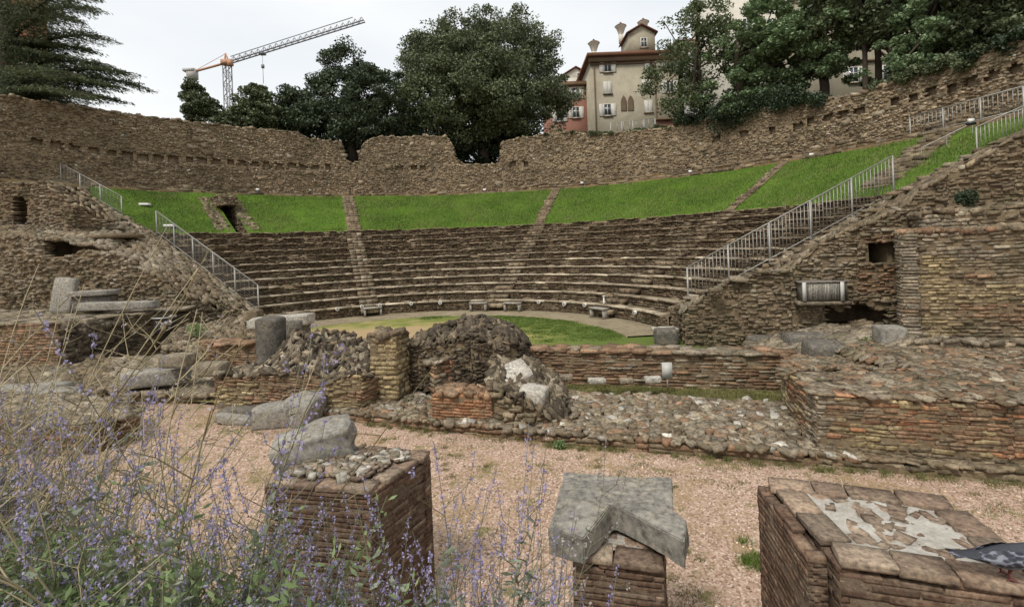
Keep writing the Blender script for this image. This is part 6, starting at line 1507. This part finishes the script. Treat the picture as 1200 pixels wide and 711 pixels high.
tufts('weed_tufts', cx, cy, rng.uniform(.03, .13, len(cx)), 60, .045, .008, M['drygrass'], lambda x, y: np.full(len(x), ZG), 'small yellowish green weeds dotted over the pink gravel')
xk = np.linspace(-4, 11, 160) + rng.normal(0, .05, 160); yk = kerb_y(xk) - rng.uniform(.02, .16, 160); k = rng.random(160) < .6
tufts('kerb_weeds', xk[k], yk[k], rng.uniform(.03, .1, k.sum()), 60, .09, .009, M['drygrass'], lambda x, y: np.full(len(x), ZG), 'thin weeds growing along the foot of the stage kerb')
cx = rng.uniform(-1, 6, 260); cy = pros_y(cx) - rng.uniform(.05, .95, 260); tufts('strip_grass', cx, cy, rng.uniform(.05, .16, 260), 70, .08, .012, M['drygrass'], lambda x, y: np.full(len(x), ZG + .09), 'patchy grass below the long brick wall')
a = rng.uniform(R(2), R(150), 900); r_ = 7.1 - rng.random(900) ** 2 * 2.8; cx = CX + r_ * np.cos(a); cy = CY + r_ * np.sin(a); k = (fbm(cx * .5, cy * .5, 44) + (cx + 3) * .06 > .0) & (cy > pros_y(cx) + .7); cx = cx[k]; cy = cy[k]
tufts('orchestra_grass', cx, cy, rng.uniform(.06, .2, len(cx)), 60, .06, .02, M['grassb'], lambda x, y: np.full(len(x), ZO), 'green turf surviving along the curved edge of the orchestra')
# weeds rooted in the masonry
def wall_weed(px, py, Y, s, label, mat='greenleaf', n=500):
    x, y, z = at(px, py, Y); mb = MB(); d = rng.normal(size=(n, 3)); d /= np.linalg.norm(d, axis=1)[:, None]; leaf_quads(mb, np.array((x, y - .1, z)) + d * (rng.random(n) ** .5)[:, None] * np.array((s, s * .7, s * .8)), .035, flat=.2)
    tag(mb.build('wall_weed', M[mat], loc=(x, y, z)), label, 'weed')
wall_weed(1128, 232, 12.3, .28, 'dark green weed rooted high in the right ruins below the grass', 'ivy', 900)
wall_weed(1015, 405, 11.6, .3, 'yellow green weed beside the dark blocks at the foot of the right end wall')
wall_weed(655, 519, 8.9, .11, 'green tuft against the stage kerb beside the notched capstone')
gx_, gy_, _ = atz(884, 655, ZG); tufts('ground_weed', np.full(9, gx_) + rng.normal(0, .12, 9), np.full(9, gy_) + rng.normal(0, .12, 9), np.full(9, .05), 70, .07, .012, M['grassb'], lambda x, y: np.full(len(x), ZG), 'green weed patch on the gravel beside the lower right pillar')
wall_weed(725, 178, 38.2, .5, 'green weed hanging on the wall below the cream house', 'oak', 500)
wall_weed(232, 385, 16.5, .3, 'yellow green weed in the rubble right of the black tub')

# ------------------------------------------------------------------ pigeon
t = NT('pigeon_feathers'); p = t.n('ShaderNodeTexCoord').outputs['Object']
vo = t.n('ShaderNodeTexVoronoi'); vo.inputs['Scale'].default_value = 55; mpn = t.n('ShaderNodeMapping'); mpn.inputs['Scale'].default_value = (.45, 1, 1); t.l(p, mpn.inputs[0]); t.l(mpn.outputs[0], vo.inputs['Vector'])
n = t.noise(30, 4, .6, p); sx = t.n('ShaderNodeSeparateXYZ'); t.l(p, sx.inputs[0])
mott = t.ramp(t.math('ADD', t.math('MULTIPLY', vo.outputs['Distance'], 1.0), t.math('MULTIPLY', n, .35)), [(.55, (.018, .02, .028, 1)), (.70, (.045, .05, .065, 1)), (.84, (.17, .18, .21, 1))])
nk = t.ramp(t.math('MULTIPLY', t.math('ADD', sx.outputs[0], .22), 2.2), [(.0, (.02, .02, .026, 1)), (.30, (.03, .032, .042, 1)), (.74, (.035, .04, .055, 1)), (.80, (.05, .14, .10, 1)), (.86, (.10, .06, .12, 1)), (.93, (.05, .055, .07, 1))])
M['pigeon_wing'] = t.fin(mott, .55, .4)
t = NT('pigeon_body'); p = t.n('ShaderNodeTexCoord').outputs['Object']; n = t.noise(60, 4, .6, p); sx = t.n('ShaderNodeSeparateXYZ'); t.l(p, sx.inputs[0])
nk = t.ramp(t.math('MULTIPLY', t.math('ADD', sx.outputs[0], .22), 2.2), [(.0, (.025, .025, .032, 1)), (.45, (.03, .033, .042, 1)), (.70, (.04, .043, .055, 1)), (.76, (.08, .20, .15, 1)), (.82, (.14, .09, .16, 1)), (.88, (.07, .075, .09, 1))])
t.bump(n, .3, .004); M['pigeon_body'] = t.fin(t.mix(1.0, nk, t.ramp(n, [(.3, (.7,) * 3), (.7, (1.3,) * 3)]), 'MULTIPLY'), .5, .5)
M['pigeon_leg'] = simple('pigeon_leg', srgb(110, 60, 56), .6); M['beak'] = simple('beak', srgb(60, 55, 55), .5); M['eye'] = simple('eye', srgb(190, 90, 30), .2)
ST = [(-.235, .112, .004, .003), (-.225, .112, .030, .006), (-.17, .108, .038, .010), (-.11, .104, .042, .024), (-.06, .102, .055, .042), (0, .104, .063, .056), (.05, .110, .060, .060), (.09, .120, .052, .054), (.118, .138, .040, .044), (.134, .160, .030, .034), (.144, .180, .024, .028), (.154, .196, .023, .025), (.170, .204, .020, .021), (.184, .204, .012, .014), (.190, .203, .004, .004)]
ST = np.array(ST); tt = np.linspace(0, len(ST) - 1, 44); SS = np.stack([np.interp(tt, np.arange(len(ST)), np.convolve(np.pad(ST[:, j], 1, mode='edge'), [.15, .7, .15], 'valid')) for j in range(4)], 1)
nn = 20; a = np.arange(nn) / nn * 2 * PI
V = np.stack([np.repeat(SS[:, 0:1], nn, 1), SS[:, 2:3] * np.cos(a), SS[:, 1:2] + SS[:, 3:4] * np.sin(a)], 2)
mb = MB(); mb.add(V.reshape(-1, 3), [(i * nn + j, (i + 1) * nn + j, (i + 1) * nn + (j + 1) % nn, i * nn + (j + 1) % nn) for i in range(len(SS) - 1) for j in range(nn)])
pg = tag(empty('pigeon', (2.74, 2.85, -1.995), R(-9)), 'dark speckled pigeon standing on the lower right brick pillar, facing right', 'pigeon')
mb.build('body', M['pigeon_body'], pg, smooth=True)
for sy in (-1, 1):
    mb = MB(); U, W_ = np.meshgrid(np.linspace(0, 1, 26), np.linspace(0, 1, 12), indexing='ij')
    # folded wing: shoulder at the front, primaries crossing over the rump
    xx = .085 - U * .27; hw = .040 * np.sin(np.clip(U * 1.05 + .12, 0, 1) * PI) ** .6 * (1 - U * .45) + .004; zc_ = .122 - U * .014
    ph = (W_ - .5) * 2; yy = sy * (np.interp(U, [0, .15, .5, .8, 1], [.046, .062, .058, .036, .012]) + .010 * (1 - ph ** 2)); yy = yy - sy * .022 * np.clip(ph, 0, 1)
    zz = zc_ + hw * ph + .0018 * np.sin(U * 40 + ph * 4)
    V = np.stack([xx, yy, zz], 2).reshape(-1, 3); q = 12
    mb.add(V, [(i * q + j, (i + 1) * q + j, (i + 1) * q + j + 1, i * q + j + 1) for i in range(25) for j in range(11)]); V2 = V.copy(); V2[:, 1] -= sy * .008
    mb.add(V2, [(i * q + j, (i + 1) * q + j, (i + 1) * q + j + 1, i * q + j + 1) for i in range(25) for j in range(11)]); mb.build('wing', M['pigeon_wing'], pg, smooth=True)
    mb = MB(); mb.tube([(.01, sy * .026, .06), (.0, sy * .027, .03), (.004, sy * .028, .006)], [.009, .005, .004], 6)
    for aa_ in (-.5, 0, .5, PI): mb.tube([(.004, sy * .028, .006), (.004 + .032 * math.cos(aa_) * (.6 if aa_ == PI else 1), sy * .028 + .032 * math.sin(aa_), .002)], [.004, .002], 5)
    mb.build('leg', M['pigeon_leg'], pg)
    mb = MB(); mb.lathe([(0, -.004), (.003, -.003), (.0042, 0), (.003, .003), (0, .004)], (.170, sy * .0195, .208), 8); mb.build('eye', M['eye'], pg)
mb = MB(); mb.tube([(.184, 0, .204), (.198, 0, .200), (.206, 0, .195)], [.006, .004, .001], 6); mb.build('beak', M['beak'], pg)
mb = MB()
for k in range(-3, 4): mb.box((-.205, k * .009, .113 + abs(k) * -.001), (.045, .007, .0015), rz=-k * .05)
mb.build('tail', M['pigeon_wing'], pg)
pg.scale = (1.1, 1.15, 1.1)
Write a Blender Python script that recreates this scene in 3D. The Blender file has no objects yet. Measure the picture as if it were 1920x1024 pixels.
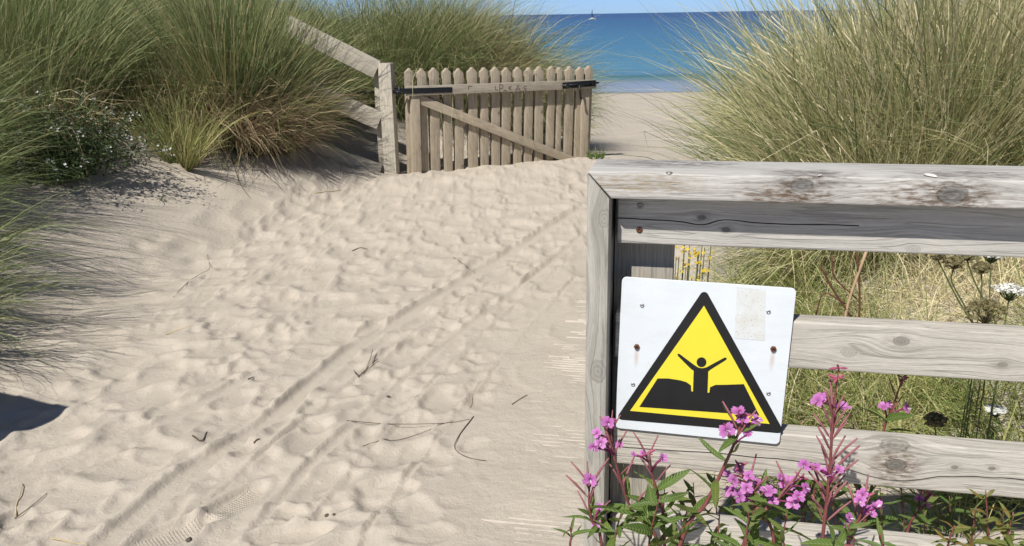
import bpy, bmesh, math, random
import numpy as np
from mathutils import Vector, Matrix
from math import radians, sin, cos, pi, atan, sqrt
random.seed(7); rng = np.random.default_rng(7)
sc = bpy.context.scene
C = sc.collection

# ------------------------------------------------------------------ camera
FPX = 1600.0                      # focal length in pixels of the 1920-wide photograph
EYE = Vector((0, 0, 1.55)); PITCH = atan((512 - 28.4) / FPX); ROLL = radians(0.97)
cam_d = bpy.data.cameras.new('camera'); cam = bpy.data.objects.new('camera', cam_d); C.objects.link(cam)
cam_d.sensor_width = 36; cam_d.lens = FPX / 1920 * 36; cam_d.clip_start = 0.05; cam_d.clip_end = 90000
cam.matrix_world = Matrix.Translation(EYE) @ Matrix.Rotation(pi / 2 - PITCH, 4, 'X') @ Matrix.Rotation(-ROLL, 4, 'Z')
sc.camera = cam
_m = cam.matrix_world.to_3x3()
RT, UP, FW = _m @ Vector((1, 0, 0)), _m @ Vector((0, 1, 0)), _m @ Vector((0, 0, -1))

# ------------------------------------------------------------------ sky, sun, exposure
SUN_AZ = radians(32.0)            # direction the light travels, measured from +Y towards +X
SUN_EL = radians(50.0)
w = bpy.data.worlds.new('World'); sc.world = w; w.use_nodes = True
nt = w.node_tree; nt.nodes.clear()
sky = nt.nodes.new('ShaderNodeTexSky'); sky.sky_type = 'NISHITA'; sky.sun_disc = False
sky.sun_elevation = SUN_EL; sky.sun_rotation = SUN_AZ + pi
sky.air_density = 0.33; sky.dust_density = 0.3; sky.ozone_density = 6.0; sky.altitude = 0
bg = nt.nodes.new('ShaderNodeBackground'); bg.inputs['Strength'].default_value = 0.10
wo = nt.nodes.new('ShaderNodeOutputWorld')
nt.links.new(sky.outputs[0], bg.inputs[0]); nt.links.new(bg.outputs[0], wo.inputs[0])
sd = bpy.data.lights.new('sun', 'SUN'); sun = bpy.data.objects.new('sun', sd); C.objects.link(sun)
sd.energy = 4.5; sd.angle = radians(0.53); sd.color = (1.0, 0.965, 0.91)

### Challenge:
Pick out the lines containing the word "high" and show them.

### Right answer:
Keep writing the Blender script for this image. This is part 6, starting at line 1507. This part finishes the script. Treat the picture as 1200 pixels wide and 711 pixels high.
wall_weed(1128, 232, 12.3, .28, 'dark green weed rooted high in the right ruins below the grass', 'ivy', 900)